Now, Ben isn't looking great these days. It's Summer, which means that his ears and nose are always getting bitten by insects and he keeps scratching at them, so that at any given time, he looks like a beat-up old hobo cat*. Plus, his coat is thinner now, so he's not the lustrous, manly lion-cat he is in colder months. But I took him to the vet last month, and while everything else was a-ok, the vet pointed out that his back teeth are not. She recommended a brushing which I was open to. . . for about 38 seconds until I found out that it would cost upwards of $300. And I just don't love Ben that much.

Seriously, $300 bucks? For a brushing? I know most of it is the anesthetic costs, and to that I say: I'm the only one getting professionally drugged in this family. So while I will not spring for the cleaning, I did buy a tiny toothbrush and pet toothpaste today. Ben is going to flip. I can't wait.

Anyway, here are the pics I found when looking for rotted cat teeth. These are better, trust me.
I know it's a bit blurry, but this one is my fave--look at this guy! He's like, "You want 'em? YOU WANT 'EM?? BLAAAAAAH ROAAAAR!!!!" I think that's even a little cat spittle at the bottom. Awesome.

This guy below is also like "BLAH FUCK YOU!" With his slitty eyes teeming with hate. I like this picture because it very effectively illustrates the amazing amount of difference in cat teeth size--look how pic the bicuspids (incisors? I never know) are compared to the little tiny teeth in between. They're like teethlets that one day hope to become teeth. Ben's are even more extreme. Sometimes I push his lips (?) apart to look at the teeny tinies with amazement, while Ben drools on me and thinks, "I hate you."

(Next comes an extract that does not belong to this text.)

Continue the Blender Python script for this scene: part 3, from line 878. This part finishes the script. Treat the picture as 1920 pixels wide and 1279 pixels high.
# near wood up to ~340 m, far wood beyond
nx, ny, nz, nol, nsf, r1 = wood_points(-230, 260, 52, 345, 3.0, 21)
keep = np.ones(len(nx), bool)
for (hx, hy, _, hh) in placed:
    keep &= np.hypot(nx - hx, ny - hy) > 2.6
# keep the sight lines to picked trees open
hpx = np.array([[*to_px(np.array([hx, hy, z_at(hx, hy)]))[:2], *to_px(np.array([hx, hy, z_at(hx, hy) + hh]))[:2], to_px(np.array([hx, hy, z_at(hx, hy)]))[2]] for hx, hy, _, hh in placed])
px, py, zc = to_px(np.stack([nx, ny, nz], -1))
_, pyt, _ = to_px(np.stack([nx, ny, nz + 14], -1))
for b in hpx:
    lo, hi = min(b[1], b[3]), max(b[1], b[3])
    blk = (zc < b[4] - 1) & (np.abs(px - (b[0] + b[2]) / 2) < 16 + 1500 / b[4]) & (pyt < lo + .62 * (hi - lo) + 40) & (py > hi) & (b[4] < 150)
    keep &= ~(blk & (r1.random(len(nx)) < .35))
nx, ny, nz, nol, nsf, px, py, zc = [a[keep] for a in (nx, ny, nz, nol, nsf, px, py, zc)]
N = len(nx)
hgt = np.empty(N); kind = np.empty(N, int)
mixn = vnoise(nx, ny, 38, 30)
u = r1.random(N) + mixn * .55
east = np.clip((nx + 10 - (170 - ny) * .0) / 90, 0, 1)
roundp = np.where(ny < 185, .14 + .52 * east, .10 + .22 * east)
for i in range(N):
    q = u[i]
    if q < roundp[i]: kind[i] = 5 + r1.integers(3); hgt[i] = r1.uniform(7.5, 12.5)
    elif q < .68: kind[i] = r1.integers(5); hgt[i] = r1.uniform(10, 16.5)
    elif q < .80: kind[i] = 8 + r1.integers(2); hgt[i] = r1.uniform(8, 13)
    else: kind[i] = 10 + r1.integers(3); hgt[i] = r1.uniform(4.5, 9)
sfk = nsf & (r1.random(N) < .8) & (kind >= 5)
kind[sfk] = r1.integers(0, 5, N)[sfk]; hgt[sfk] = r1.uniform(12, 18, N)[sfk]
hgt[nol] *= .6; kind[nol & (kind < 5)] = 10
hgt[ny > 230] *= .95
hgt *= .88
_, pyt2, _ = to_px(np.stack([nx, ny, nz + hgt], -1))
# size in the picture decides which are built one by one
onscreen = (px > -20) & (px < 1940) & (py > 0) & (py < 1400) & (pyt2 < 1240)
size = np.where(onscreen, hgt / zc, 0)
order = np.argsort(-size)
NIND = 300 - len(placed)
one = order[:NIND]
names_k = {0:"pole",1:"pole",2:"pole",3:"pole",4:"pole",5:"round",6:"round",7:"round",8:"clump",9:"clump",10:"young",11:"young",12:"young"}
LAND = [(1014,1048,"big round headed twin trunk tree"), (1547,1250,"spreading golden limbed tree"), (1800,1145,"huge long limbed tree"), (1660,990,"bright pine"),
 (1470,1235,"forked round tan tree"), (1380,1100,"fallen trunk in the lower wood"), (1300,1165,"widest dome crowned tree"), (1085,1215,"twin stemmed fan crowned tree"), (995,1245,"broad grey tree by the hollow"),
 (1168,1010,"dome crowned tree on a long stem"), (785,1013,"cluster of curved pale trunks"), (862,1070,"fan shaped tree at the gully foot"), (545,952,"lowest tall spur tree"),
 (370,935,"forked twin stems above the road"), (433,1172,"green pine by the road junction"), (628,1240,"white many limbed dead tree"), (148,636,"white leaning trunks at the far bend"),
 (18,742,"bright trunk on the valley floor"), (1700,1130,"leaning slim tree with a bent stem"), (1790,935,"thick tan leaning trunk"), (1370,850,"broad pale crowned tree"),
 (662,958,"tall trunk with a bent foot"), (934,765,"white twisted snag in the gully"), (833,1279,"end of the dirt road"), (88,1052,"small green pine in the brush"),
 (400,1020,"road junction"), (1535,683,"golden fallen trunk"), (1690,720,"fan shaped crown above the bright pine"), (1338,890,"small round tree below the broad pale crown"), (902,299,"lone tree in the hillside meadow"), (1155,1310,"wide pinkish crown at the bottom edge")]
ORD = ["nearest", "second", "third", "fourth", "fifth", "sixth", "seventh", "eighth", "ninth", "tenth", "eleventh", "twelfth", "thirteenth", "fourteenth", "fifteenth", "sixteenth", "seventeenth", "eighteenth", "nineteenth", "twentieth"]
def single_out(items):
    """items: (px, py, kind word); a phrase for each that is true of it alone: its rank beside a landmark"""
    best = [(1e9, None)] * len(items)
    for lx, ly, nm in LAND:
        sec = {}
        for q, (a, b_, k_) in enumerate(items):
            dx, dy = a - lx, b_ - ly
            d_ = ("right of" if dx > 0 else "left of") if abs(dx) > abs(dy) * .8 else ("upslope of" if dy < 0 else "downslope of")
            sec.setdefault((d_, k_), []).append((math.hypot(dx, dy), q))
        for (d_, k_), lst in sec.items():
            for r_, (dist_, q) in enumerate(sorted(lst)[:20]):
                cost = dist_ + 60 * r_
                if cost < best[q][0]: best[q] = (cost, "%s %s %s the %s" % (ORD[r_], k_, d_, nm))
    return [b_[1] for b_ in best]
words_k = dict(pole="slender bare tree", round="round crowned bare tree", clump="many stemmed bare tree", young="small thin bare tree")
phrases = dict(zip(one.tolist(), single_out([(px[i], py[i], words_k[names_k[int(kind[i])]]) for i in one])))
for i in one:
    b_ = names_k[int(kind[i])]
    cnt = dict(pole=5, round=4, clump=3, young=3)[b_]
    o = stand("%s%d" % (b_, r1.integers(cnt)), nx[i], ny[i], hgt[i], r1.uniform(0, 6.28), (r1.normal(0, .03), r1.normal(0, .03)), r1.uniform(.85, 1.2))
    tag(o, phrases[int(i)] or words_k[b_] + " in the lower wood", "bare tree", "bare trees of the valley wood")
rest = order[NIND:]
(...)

As much as I wish it would, this is not going to happen for me. I just envisoned a world where Ben would roll in with a toothbrush hanging from his mouth and be like, "Oh this? Just doing my part for dental hygiene, I know how much you hate it when I jump on your face in the middle of the night and breathe dead insect breath on you."
Okay. This cat has gold teeth. I would almost be willing to spend $300 on this.
I'd just like to close with reassurances to everyone that I indeed do have friends and even a lovely boyfriend. So don't worry about me. Too much.


*It's better this year, because I got some repellent ointment from the vet. Putting in on him is krizazy fun! Wanna come over and do it for me? Please?

2 comments:

Anonymous said...

YAY E blogged! And its all about cat teeth. I expect no less.

Mernina said...

SMELL, thank you. gold tooth-ed cat. My life is complete. Please don't tell Martha.